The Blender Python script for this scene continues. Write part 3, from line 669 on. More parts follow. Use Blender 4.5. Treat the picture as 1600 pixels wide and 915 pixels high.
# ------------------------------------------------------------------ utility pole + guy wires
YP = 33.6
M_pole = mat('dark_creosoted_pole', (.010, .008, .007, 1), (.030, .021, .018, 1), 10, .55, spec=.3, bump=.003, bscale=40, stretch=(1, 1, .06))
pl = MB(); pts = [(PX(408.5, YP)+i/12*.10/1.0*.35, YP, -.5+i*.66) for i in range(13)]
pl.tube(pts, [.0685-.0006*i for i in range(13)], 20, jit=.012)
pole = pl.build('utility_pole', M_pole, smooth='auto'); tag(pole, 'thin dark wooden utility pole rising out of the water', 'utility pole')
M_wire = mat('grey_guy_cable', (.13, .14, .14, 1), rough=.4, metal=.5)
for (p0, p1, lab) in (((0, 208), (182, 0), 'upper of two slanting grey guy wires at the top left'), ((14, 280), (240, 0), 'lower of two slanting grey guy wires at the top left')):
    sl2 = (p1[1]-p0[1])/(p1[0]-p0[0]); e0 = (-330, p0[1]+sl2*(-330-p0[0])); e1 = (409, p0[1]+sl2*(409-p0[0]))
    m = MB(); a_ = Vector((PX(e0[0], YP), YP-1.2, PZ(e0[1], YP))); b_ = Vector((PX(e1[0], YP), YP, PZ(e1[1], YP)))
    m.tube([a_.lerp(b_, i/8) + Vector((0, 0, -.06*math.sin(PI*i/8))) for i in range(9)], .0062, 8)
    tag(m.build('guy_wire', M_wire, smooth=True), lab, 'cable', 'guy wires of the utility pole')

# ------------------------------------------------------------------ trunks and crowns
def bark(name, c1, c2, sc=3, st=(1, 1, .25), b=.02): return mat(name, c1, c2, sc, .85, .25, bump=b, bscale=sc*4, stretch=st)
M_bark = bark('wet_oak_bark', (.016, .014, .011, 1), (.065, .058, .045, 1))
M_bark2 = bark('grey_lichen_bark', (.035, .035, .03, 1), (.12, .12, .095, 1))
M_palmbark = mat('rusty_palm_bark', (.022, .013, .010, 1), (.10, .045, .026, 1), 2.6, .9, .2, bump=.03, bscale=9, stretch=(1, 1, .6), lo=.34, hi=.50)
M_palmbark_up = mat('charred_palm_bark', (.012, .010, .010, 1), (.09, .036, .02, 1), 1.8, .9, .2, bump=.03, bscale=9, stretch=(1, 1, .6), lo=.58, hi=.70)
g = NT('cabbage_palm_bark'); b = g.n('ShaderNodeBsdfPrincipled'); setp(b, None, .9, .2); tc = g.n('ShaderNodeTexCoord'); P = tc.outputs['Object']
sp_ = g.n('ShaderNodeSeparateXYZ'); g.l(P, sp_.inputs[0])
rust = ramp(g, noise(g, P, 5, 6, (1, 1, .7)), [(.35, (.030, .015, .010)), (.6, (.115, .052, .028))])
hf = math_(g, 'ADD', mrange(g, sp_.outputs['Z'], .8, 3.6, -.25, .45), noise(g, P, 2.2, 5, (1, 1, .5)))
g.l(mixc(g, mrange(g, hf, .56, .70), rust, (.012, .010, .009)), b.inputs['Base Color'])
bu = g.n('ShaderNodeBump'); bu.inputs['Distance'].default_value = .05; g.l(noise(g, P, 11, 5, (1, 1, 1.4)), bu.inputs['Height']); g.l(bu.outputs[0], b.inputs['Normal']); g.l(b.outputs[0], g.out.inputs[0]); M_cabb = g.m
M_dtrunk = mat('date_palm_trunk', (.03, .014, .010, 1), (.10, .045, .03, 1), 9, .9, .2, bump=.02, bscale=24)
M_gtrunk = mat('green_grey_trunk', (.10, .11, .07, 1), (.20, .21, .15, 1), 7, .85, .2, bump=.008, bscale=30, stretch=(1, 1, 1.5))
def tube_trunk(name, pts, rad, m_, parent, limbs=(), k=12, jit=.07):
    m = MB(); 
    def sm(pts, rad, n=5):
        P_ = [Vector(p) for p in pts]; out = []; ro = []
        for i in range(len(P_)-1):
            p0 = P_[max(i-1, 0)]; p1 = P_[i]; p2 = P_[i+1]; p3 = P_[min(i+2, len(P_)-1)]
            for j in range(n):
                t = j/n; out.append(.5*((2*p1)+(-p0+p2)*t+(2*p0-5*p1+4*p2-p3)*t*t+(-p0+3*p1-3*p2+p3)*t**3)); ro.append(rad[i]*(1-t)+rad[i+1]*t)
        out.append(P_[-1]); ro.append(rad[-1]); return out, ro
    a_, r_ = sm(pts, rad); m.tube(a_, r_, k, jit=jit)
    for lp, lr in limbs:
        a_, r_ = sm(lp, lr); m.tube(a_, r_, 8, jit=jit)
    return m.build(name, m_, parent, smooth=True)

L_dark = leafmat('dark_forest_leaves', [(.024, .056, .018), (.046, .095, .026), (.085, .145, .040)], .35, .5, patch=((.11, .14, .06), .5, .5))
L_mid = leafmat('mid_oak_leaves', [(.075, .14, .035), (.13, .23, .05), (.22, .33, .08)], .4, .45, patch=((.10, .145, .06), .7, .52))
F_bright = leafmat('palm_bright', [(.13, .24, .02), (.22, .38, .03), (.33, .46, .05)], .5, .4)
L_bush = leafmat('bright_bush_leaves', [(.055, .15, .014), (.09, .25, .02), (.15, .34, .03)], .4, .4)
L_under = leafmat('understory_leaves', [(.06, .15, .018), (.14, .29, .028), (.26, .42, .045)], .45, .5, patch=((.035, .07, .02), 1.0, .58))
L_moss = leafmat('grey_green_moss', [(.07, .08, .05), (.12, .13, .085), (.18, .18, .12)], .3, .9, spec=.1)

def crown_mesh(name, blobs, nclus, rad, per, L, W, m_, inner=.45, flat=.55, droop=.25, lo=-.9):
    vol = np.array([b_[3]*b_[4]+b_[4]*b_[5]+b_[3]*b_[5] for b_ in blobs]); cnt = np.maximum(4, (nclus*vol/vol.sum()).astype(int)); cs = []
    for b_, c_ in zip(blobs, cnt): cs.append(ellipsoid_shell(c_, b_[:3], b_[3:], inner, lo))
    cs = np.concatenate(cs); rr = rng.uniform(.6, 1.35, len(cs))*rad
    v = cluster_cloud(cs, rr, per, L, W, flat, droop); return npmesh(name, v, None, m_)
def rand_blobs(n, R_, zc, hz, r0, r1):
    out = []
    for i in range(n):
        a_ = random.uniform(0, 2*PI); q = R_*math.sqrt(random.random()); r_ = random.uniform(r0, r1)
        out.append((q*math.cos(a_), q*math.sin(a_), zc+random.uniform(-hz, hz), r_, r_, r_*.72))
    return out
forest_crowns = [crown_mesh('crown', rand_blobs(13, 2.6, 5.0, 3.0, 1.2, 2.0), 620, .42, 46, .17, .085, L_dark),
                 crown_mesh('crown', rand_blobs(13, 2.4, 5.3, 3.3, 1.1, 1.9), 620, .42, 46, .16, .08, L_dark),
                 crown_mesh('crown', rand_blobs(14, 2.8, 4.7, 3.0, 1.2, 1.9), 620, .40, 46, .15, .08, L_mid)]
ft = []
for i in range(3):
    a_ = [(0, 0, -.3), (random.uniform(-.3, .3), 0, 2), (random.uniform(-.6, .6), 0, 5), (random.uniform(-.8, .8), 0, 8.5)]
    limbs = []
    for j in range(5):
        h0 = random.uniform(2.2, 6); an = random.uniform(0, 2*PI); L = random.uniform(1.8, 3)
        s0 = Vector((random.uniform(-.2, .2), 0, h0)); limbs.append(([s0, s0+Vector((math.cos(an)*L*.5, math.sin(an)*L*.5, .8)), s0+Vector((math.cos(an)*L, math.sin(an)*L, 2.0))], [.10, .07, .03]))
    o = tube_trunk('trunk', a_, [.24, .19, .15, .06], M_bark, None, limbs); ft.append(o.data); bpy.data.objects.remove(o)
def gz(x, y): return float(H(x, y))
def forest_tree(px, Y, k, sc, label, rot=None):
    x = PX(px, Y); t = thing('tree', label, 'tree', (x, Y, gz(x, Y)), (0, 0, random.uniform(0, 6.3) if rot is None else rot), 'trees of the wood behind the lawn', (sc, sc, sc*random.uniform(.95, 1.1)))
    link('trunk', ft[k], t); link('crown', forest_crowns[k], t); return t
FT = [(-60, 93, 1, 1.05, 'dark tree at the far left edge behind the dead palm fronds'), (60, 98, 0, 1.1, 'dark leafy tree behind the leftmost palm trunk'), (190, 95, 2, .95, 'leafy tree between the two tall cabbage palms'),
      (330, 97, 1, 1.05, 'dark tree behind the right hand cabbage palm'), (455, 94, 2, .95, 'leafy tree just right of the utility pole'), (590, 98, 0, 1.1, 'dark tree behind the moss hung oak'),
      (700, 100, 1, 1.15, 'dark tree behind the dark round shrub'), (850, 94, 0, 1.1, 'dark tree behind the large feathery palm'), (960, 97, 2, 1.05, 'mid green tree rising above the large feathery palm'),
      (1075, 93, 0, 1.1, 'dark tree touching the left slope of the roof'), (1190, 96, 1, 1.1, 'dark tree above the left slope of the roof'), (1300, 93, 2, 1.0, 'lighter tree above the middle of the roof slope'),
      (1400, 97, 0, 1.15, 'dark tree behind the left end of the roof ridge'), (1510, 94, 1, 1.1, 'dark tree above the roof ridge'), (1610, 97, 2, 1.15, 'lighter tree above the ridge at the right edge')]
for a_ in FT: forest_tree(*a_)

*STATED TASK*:
Print, unaltered, every line from the beginning of the material down to the line with "tag(m.build('guy_wire', M_wire, smooth=True), lab, 'cable', 'guy".

*TASK OUTPUT*:
The Blender Python script for this scene continues. Write part 3, from line 669 on. More parts follow. Use Blender 4.5. Treat the picture as 1600 pixels wide and 915 pixels high.
# ------------------------------------------------------------------ utility pole + guy wires
YP = 33.6
M_pole = mat('dark_creosoted_pole', (.010, .008, .007, 1), (.030, .021, .018, 1), 10, .55, spec=.3, bump=.003, bscale=40, stretch=(1, 1, .06))
pl = MB(); pts = [(PX(408.5, YP)+i/12*.10/1.0*.35, YP, -.5+i*.66) for i in range(13)]
pl.tube(pts, [.0685-.0006*i for i in range(13)], 20, jit=.012)
pole = pl.build('utility_pole', M_pole, smooth='auto'); tag(pole, 'thin dark wooden utility pole rising out of the water', 'utility pole')
M_wire = mat('grey_guy_cable', (.13, .14, .14, 1), rough=.4, metal=.5)
for (p0, p1, lab) in (((0, 208), (182, 0), 'upper of two slanting grey guy wires at the top left'), ((14, 280), (240, 0), 'lower of two slanting grey guy wires at the top left')):
    sl2 = (p1[1]-p0[1])/(p1[0]-p0[0]); e0 = (-330, p0[1]+sl2*(-330-p0[0])); e1 = (409, p0[1]+sl2*(409-p0[0]))
    m = MB(); a_ = Vector((PX(e0[0], YP), YP-1.2, PZ(e0[1], YP))); b_ = Vector((PX(e1[0], YP), YP, PZ(e1[1], YP)))
    m.tube([a_.lerp(b_, i/8) + Vector((0, 0, -.06*math.sin(PI*i/8))) for i in range(9)], .0062, 8)
    tag(m.build('guy_wire', M_wire, smooth=True), lab, 'cable', 'guy wires of the utility pole')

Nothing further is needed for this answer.